Nicht nur der Peters-Flügel, auch verdammt viele des dritten, klassenkämpferischen Flügels lassen sich auf die Logik »Hauptsache Arbeitsplätze« ein. Wenn ich dem Unternehmen nicht weh tun will, um Arbeitsplätze ja nicht zu gefährden, dann bleibt mir im Kapitalismus wirklich keine andere Wahl, als den Lohnabhängigen weh zu tun. Dabei ist es längst offensichtlich, dass es — egal zu welchem Preis — nie wieder Arbeitsplätze für alle geben wird. Das ist doch eigentlich klasse!
Natürlich geht es um viel mehr, als endlich die angebliche Naturgesetzlichkeit der Lohnabhängigkeit in Frage zu stellen.

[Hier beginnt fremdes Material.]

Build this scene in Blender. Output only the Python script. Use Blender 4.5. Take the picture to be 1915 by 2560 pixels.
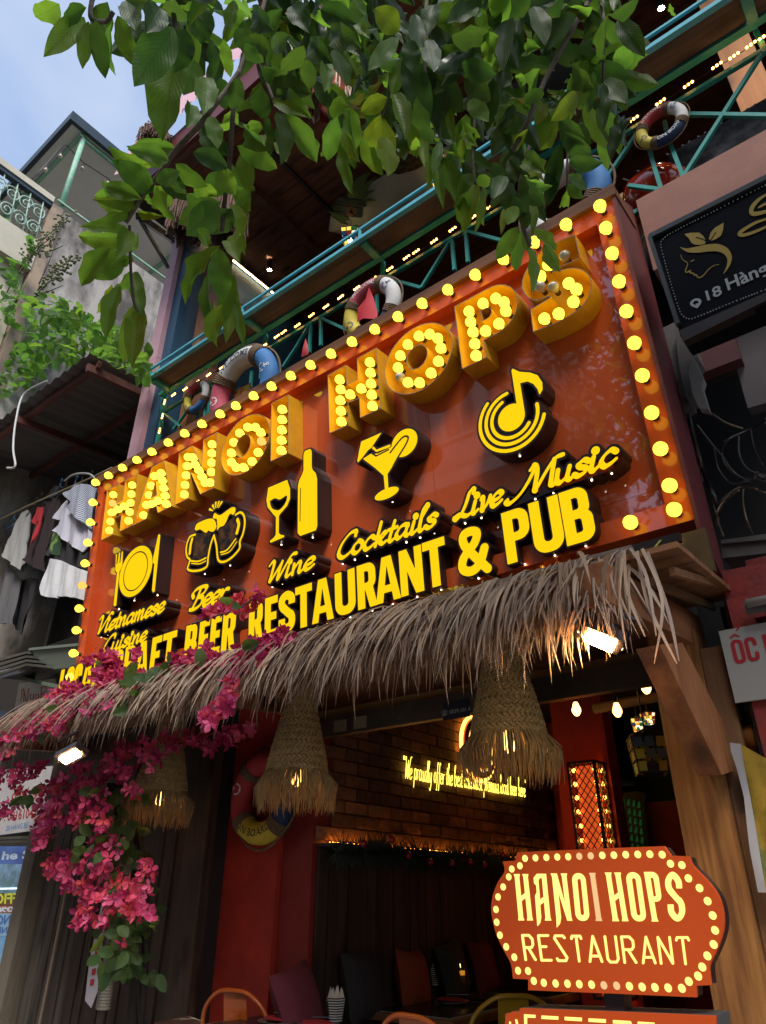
import bpy, math, random
import numpy as np
from mathutils import Vector, Matrix, Euler

for _o in list(bpy.data.objects):
    bpy.data.objects.remove(_o)
sc = bpy.context.scene
COL = sc.collection
R = math.radians
V = Vector

# ------------------------------------------------------------------ camera
EYE = V((0.0, 0.0, 1.6))
_yaw, _pit, _rol, FPX = R(38.36490533), R(28.59555344), R(0.25981598), 1757.4339
_f = V((-math.sin(_yaw) * math.cos(_pit), math.cos(_yaw) * math.cos(_pit), math.sin(_pit)))
_r = V((math.cos(_yaw), math.sin(_yaw), 0))
_u = _r.cross(_f)
_r2 = _r * math.cos(_rol) + _u * math.sin(_rol)
_u2 = _r2.cross(_f)
cam_d = bpy.data.cameras.new("camera")
cam = bpy.data.objects.new("camera", cam_d)
COL.objects.link(cam)
cam_d.sensor_fit = 'HORIZONTAL'
cam_d.sensor_width = 36.0
cam_d.lens = 36.0 * FPX / 1915.0
cam_d.clip_start = 0.05
cam_d.clip_end = 600
cam.matrix_world = Matrix(((_r2.x, _u2.x, -_f.x, EYE.x), (_r2.y, _u2.y, -_f.y, EYE.y), (_r2.z, _u2.z, -_f.z, EYE.z), (0, 0, 0, 1)))
sc.camera = cam

# ------------------------------------------------------------------ sky, sun, exposure
SUN_EL, SUN_AZ = 50.0, 142.0          # azimuth clockwise from +Y
world = bpy.data.worlds.new("World")
sc.world = world
world.use_nodes = True
wt = world.node_tree
wt.nodes.clear()
wo = wt.nodes.new('ShaderNodeOutputWorld')
bg = wt.nodes.new('ShaderNodeBackground')
bg.inputs['Strength'].default_value = 0.14
sky = wt.nodes.new('ShaderNodeTexSky')
sky.sky_type = 'NISHITA'
sky.sun_disc = False
sky.sun_elevation = R(SUN_EL)
sky.sun_rotation = R(SUN_AZ)
sky.air_density = 1.2
sky.dust_density = 1.5
sky.ozone_density = 2.0
tc = wt.nodes.new('ShaderNodeTexCoord')
nz = wt.nodes.new('ShaderNodeTexNoise')
nz.inputs['Scale'].default_value = 2.6
nz.inputs['Detail'].default_value = 9
nz.inputs['Roughness'].default_value = 0.52
nz.inputs['Distortion'].default_value = 0.35
rp = wt.nodes.new('ShaderNodeValToRGB')
rp.color_ramp.elements[0].position = 0.36
rp.color_ramp.elements[0].color = (0.12, 0.12, 0.12, 1)
rp.color_ramp.elements[1].position = 0.70
rp.color_ramp.elements[1].color = (0.95, 0.95, 0.95, 1)
mx = wt.nodes.new('ShaderNodeMix')
mx.data_type = 'RGBA'
mx.inputs[7].default_value = (2.35, 2.65, 3.25, 1)      # cloud
wt.links.new(tc.outputs['Generated'], nz.inputs['Vector'])
wt.links.new(nz.outputs['Fac'], rp.inputs['Fac'])
wt.links.new(rp.outputs['Color'], mx.inputs[0])
wt.links.new(sky.outputs['Color'], mx.inputs[6])
wt.links.new(mx.outputs[2], bg.inputs['Color'])
wt.links.new(bg.outputs[0], wo.inputs['Surface'])

sun_d = bpy.data.lights.new("sun", 'SUN')
sun_d.energy = 1.5
sun_d.angle = R(20)
sun_d.color = (1.0, 0.96, 0.9)
sun = bpy.data.objects.new("sun", sun_d)
COL.objects.link(sun)
_sd = V((math.sin(R(SUN_AZ)) * math.cos(R(SUN_EL)), math.cos(R(SUN_AZ)) * math.cos(R(SUN_EL)), math.sin(R(SUN_EL))))
sun.rotation_euler = (-_sd).to_track_quat('-Z', 'Y').to_euler()

sc.view_settings.view_transform = 'Standard'
sc.view_settings.look = 'None'
sc.view_settings.exposure = 1.1
sc.view_settings.gamma = 1.0
sc.view_settings.use_curve_mapping = False
sc.cycles.use_denoising = True
try:
    sc.cycles.denoiser = 'OPENIMAGEDENOISE'
except Exception:
    pass
sc.cycles.max_bounces = 6
sc.cycles.diffuse_bounces = 3
sc.cycles.glossy_bounces = 3
sc.cycles.transmission_bounces = 4
sc.cycles.transparent_max_bounces = 8
sc.cycles.sample_clamp_indirect = 4.0
sc.cycles.caustics_reflective = False
sc.cycles.caustics_refractive = False
sc.cycles.use_light_tree = True

# ------------------------------------------------------------------ points in the place
def ray(x, y):
    return _f + _r2 * ((x - 957.5) / FPX) - _u2 * ((y - 1280.0) / FPX)
def PY(x, y, d):
    v = ray(x, y); return EYE + v * (d / v.y)
def PZ(x, y, z):
    v = ray(x, y); return EYE + v * ((z - 1.6) / v.z)
def PX(x, y, a):
    v = ray(x, y); return EYE + v * (a / v.x)
def PD(x, y, d):
    return EYE + ray(x, y).normalized() * d
TH = 0.09279916823667332               # the big sign leans forward
CT, ST = math.cos(TH), math.sin(TH)
SN = V((0, -CT, -ST)); SU = V((0, -ST, CT)); SO = V((0, 3.0, 3.1))
def SP(u, w, h=0.0):
    return SO + V((u, 0, 0)) + SU * w + SN * h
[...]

Tatsache ist doch, dass die Gewerkschaften, die wir haben, mittlerweile noch nicht einmal ihre ureigensten Aufgaben erfüllen. Die Bildungs- und Aufklärungsarbeit der Gewerkschaften wird ebenso immer schlechter wie die Rechtsschutzbetreuung und wenn, dann im Sinne des Co-Management betrieben.
Und nicht zuletzt durch die Globalisierung ist die alte Forderung nach einer wirklich breiten neuen sozialen Gewerkschaftsbewegung (»new social unionism«), nach Gewerkschaften als Teil sozialer Bewegung — absolut aktuell. Jene Losung, für die die Ostkollegen gestritten haben, die 35-Stunden-Woche, ist absolut aktuell. Wir brauchen noch kürzere Arbeitszeiten. Mehr noch, wir brauchen auch neue Kampfformen und müssen uns den neuen Realitäten stellen — anders als es Huber und Zwickel meinen. Die Parolen nach Generalstreik — »Sprechen wir französisch« — bleiben Luftblasen, solange ob angeblicher Alternativlosigkeit eine Massenbewegung nicht in Sicht ist. Vor diesem Hintergrund ist der Ruf nach Generalstreik eine Illusion. Linke machen hier denselben Fehler wie Gewerkschaftsfunktionäre, die nicht sehen, dass mit den traditionellen Streikmethoden nur jenes alte Klientel in den schrumpfenden Großbetrieben bedient wird, dass von den Betriebsfürsten repräsentiert wird. Es geht vielmehr um neue Möglichkeiten, aktiv zu werden, um neue Aktions- und Verweigerungsformen.